L’idea della qualità
Dopo tanto tempo, si è vista una Nazionale in grado di sviluppare un’idea. Per dirla in maniera semplice: si parte con dei principi, si muore con quei principi, nel nome di quei principi. Sulle pagine del Napolista, un anno fa, Ventura venne criticato perché l’Italia necessitava di un ct che avesse «un’idea di gioco sintonizzata sul campionato italiano – molto più vicino di quello che si crede al calcio internazionale. Che applicasse concetti, piuttosto che lavorare sul semplice ed eventuale sviluppo di una situazione di gioco».
Ecco, Mancini ha deciso di lavorare in questo modo. La sua idea – sua e dei calciatori della Nazionale – è quella di giocare a calcio in maniera veloce, imprevedibile, con sovrapposizioni e tecnica e interscambi di posizione. Tutto in velocità, tutto con buona qualità. Perché Florenzi e Biraghi sono due terzini rapidi e sempre pronti a orchestrare il gioco d’attacco; perché se se il pallone passa per un centrocampo composto da Verratti e Jorginho può arrivare pulito, facilmente giocabile; e perché Chiellini e Bonucci possono impostare ma non devono farlo per forza, c’è chi può farlo al posto loro. Con maggiore qualità di tocco, con più precisione e meno improvvisazione.
Il futuro
Mancini lavorava su certe idee da un po’ di tempo, il tentativo di recupero di Balotelli va (andava) in questa direzione. Di certo, Mario garantisce connessioni molto più creative rispetto a “un” Belotti, a “un” Immobile, anche ad “un” Cutrone. Però, non sta offrendo un contributo importante al Nizza, una sua convocazione sarebbe non giustificabile.

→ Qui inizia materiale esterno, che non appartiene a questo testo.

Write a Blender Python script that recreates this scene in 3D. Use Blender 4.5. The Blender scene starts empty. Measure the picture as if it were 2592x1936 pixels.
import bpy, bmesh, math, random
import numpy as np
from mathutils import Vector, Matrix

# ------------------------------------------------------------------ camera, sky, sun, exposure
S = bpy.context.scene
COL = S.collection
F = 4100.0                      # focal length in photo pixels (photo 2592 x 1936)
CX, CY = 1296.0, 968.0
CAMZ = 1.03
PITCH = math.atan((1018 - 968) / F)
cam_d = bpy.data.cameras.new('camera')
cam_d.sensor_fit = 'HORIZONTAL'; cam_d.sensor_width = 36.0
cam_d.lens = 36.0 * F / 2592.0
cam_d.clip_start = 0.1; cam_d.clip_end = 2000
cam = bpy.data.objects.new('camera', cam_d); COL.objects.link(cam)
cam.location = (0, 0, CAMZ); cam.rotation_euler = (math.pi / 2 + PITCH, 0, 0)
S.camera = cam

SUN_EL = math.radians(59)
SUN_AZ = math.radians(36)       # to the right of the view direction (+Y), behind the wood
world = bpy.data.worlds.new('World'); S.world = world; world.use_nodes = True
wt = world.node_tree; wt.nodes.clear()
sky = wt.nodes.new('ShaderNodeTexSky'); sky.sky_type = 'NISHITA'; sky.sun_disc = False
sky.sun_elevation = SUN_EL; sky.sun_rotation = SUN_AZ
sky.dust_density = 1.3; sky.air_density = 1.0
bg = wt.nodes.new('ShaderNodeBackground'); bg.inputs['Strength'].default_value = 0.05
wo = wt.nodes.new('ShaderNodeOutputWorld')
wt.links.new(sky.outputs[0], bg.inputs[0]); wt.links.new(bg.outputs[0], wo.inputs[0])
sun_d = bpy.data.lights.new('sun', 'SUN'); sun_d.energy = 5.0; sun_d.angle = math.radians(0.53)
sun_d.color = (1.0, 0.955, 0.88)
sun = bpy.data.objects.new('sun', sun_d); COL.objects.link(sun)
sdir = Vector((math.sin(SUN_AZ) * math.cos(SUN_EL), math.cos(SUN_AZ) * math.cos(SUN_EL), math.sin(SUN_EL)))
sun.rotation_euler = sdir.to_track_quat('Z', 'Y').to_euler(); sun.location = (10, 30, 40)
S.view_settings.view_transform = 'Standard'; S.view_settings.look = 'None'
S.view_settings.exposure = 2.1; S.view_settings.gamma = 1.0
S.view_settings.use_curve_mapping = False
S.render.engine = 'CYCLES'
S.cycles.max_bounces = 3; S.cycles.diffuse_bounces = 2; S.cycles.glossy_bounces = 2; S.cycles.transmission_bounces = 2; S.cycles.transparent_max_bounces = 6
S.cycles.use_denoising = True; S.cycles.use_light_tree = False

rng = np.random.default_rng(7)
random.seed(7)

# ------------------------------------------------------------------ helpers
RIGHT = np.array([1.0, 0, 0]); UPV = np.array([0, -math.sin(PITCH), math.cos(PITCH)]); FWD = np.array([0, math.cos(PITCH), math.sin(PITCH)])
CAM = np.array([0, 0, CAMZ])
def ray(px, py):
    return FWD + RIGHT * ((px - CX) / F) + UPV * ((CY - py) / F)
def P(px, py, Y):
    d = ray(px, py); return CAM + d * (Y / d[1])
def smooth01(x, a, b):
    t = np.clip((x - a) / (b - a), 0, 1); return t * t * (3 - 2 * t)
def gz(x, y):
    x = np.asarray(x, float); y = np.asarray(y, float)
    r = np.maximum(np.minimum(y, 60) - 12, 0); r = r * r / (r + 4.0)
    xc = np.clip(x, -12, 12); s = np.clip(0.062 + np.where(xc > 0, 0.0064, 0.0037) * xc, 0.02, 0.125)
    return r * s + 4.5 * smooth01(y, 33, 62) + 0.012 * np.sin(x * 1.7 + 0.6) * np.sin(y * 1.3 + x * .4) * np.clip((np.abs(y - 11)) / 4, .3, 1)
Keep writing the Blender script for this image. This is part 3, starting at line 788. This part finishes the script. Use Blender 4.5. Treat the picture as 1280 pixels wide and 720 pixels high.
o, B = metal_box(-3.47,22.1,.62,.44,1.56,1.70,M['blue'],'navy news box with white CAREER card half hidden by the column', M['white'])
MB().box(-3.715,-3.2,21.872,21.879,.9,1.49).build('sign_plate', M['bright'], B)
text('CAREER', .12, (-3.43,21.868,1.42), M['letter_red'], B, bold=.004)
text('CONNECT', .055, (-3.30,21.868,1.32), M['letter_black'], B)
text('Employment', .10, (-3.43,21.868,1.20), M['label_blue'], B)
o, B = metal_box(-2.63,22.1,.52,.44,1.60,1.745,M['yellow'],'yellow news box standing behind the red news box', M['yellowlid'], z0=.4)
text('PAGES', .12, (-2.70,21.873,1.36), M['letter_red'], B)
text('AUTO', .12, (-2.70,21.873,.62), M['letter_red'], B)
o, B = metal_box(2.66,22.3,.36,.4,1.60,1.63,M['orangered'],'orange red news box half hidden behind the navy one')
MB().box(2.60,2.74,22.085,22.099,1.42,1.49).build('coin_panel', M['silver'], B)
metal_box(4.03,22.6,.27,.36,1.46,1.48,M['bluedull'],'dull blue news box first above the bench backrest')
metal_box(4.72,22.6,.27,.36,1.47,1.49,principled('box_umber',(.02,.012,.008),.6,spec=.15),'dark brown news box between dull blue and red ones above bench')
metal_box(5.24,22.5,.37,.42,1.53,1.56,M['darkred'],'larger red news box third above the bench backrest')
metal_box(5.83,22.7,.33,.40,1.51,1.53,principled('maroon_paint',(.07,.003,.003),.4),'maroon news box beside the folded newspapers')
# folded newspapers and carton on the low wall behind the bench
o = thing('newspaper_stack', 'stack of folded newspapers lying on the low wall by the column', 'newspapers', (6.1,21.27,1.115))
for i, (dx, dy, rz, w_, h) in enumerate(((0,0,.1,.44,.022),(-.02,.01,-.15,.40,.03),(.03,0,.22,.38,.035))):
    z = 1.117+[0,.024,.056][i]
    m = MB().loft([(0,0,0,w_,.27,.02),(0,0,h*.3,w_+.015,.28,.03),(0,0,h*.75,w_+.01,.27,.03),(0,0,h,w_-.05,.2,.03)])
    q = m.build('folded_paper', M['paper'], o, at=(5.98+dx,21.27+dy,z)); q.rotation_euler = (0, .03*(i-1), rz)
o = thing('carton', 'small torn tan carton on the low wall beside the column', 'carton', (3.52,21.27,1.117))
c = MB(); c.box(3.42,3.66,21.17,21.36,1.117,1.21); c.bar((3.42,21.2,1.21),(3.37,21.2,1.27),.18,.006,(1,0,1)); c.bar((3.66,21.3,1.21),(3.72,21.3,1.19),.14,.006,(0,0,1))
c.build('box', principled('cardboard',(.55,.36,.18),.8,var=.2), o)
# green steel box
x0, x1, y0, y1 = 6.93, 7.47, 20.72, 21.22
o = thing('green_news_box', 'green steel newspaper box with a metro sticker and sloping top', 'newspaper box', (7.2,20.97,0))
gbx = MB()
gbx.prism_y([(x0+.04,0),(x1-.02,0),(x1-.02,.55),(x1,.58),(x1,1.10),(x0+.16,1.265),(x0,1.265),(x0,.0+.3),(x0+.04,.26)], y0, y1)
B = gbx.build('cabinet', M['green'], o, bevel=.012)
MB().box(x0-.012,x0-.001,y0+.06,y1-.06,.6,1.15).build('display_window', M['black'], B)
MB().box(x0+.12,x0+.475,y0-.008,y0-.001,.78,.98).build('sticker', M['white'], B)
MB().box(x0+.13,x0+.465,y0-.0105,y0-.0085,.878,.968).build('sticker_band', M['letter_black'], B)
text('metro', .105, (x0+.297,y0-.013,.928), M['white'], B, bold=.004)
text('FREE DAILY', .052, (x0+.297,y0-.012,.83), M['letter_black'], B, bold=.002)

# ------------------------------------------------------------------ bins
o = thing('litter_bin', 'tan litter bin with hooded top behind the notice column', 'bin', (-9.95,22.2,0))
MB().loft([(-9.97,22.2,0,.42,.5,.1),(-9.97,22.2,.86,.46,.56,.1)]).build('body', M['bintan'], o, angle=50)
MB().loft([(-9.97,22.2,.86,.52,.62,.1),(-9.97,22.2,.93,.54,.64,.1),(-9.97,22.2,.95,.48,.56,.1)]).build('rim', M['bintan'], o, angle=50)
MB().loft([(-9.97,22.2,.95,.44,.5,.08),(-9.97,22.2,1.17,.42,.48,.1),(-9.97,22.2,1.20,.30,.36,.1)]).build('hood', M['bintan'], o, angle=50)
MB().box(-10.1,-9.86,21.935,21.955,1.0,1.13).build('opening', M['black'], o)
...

O forse no. Ecco, probabilmente il prossimo step su cui dovrà lavorare Mancini è l’uscita da questo trip mentale della Nazionale come una sorta di All Star del rendimento momentaneo. Quando un allenatore decide di abbracciare un certo progetto tattico, soprattutto uno con caratteristiche così definite, i sacrifici – anche quelli ideologici – sono inevitabili. E allora l’idea di fondare l’Italia su Insigne, Bernardeschi, Jorginho e Verratti può (potrebbe? dovrebbe?) portare al mancato utilizzo di Immobile e Belotti senza recriminazioni da parte dei media. Vale anche per lo stesso Cutrone, star designata: se la sua tecnica nello stretto non è all’altezza di quella dei compagni, non è un delitto lasciarlo fuori. Anche se giovane, anche se molto promettente. Viene prima la qualità, ora.
Forse Mancini non sarà Sacchi (Arrigo teneva fuori dalla Nazionale Vialli, Ferrara e altri mostri sacri nel nome dell’idea di gioco), ma se il meglio del calcio italiano richiede una rivoluzione del pensiero, bisogna prendere la Bastiglia senza remore. E poi, nel caso, bisogna anche tagliare qualche testa. Questo non vuol dire necessariamente (torniamo su) chiamare Balotelli al posto di Immobile perché Mario serve di più, piuttosto significa che questa eventualità può essere contemplata. Del resto, essere Ct vuol dire farsi carico di scelte difficili, anche impopolari a volte. Una volta si chiamavano selezionatori, non a caso. Magari Mancini non andrà agli Europei con questo nuovo modello di gioco, ma le promesse e le premesse intraviste nelle ultime amichevoli sono positive. E allora imbocchiamo questa via, se questa deve essere. Senza compromessi. Ieri sera ha funzionato, ed è stata una bella sensazione.